Peneliti senior di Center for Indonesian Policy Studies (CIPS) mengatakan biaya operasional itu juga semakin meningkat karena aspirasi kampus untuk berbenah dan meraih predikat kelas dunia.
“Ketika ingin jadi kelas dunia, akhirnya semua lihat ke luar, ke negara Barat terutama yang dianggap maju. Mereka lalu lihat bahwa infrastrukturnya bagus, punya gedung perpustakaan yang bagus. Kemudian, dosen-dosennya banyak riset dan banyak dikutip,” kata Totok.
Dalam upaya meningkatkan kualitas, Totok menerangkan, kampus pun harus memenuhi berbagai indikator standar mutu dan akreditasi yang ditetapkan pemerintah. Misalnya, memiliki dosen tetap lebih banyak dari yang tidak tetap.

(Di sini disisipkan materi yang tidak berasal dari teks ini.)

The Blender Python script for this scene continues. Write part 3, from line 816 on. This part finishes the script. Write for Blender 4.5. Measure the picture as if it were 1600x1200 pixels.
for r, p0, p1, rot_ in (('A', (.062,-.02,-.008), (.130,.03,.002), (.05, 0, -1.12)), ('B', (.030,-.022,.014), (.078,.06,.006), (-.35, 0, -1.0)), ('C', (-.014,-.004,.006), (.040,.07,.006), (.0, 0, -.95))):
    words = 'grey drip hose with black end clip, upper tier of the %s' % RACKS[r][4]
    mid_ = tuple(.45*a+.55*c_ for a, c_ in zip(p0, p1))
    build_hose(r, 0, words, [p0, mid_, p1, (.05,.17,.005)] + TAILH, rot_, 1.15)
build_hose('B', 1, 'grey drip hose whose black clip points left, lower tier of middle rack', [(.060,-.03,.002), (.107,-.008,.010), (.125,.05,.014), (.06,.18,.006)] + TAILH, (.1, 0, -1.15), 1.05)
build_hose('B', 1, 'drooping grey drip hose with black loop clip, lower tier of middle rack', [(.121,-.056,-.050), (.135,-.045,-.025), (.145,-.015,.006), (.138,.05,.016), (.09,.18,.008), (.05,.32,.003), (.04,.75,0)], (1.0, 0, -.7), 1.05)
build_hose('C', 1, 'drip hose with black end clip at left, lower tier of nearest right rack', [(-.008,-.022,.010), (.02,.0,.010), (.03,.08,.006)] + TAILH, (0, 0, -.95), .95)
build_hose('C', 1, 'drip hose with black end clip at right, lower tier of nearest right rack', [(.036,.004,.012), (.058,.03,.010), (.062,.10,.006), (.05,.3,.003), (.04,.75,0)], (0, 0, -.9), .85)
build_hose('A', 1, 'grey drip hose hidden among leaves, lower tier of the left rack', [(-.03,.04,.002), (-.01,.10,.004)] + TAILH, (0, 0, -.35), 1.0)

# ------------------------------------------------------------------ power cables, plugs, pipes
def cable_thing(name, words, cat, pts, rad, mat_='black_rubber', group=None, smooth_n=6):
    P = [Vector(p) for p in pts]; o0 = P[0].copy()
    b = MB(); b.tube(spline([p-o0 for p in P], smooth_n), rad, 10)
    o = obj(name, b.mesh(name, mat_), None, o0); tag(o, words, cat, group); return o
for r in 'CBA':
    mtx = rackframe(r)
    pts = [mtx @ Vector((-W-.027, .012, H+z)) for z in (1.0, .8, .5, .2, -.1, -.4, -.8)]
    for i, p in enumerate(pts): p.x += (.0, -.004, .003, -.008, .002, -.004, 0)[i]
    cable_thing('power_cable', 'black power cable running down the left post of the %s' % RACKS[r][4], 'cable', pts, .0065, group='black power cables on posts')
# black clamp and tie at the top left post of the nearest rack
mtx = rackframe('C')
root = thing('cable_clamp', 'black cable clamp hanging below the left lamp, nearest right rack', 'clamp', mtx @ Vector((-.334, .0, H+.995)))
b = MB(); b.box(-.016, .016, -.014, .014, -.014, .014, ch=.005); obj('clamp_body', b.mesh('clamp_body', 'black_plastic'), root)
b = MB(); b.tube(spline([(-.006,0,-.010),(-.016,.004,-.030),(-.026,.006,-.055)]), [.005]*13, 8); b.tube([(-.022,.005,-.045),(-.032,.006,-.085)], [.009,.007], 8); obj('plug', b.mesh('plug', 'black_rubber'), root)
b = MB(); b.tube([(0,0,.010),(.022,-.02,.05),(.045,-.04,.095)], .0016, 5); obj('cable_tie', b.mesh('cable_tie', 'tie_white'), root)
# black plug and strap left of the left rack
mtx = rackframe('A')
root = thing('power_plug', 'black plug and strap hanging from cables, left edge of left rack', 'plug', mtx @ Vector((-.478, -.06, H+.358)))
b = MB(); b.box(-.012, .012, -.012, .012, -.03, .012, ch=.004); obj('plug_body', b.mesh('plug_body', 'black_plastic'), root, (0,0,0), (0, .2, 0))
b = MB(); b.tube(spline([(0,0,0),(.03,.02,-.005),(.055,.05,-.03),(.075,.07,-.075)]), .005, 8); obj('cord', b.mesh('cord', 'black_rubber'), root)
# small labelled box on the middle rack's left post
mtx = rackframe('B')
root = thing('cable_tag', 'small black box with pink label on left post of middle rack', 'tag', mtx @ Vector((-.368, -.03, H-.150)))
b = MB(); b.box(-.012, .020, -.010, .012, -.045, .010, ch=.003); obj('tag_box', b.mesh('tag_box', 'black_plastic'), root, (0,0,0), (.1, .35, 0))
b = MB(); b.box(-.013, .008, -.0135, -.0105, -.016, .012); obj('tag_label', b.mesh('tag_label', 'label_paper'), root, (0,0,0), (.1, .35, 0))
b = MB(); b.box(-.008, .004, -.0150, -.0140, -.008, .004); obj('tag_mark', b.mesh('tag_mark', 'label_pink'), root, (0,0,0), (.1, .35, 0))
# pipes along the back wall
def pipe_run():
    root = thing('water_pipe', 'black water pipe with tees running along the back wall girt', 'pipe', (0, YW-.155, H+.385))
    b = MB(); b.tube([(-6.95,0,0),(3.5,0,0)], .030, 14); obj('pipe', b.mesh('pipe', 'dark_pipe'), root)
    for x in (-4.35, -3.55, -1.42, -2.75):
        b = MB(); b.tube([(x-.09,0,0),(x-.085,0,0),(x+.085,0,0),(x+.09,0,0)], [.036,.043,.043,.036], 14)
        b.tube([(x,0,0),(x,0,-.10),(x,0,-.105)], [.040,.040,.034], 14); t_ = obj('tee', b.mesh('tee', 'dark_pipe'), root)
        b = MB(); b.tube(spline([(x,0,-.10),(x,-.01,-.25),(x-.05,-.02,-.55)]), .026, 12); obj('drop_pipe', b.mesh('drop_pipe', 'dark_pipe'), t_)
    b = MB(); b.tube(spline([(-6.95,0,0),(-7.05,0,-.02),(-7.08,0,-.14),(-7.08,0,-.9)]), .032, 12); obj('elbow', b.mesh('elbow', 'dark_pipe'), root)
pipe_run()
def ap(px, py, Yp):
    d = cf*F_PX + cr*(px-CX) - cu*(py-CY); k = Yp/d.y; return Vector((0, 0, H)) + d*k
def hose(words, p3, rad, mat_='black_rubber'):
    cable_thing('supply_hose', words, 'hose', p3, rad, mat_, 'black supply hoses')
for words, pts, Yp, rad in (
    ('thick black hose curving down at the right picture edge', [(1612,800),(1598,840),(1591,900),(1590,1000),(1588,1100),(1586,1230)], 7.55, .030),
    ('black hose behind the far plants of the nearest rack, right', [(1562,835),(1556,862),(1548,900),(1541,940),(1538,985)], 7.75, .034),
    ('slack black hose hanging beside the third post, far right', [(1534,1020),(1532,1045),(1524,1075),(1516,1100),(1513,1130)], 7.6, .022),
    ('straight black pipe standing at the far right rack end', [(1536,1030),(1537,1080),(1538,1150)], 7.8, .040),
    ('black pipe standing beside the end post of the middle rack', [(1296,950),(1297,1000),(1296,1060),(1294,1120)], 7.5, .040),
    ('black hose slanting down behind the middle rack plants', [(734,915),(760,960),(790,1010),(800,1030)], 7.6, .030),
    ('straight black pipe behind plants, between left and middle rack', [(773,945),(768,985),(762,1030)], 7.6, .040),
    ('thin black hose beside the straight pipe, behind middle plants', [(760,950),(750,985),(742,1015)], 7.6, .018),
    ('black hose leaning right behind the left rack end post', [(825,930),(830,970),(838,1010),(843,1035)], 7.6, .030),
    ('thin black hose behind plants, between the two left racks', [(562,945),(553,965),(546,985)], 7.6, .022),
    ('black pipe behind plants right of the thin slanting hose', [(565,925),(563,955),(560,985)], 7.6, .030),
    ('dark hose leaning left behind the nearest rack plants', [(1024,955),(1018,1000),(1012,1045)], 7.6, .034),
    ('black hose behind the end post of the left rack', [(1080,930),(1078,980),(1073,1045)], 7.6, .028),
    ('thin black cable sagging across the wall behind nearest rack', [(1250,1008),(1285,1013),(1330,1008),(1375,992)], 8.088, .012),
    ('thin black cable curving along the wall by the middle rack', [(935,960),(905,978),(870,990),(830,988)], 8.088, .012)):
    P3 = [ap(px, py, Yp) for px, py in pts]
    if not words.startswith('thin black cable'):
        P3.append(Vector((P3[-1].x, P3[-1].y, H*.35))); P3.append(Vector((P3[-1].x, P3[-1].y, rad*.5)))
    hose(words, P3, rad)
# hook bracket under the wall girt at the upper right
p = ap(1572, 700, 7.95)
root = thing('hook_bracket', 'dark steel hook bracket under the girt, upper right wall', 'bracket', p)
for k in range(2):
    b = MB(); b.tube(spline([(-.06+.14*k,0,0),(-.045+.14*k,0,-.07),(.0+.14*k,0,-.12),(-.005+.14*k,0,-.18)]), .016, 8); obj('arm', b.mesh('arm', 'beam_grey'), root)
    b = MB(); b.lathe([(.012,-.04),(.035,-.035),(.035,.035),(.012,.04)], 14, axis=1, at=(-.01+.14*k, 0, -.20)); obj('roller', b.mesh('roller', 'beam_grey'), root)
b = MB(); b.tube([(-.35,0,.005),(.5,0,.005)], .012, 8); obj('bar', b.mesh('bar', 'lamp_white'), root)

Namun masalahnya, Totok melanjutkan, di tengah meningkatnya biaya kebutuhan dan juga upaya pembenahan tersebut, banyak kampus tak memperhatikan keuangan dan model bisnis secara jangka panjang.
“Kita meniru dari segi kualitas dosen harus menulis riset, harus dikutip sampai jurnal internasional dan segala macam, tapi yang tidak dilihat adalah bagaimana struktur pembiayaan di perguruan tinggi yang maju itu,” ungkapnya.
Totok menegaskan bila hendak meniru kampus-kampus internasional, harus memperkuat kemampuan keuangannya. “Kalau tidak, bebannya akan ditimpakan ke mahasiswa.”
Beban keuangan yang dialami mahasiswa itu, kata Elisabeth sangat terasa di kampus swasta. Berbeda dengan Perguruan Tinggi Negeri (PTN) yang dibiayai negara. Ia menuturkan seharusnya Perguruan Tinggi Swasta (PTS) harus mencari sumber pendanaan sendiri.
Hanya saja, kata Elisabeth, kebanyakan kampus swasta di Indonesia kemampuan keuangannya masih bersifat tuition-dependent atau menggantung pemasukan pada biaya kuliah mahasiswa.
“Yang paling sehat lah, paling rendah pun ketergantungan pada tuition fee mungkin masih 90% [dari biaya operasional]. Sumber lain? Ya hanya 10%,” jelasnya.
Padahal, menurutnya sekitar 4,5 juta jumlah mahasiswa Indonesia berkuliah di salah satu dari 3.171 PTS. Ia menetapkan sistem tuition-dependent ini, membuat mahasiswa swasta yang paling merasakan kenaikan biaya operasional kampus dalam bentuk uang kuliah.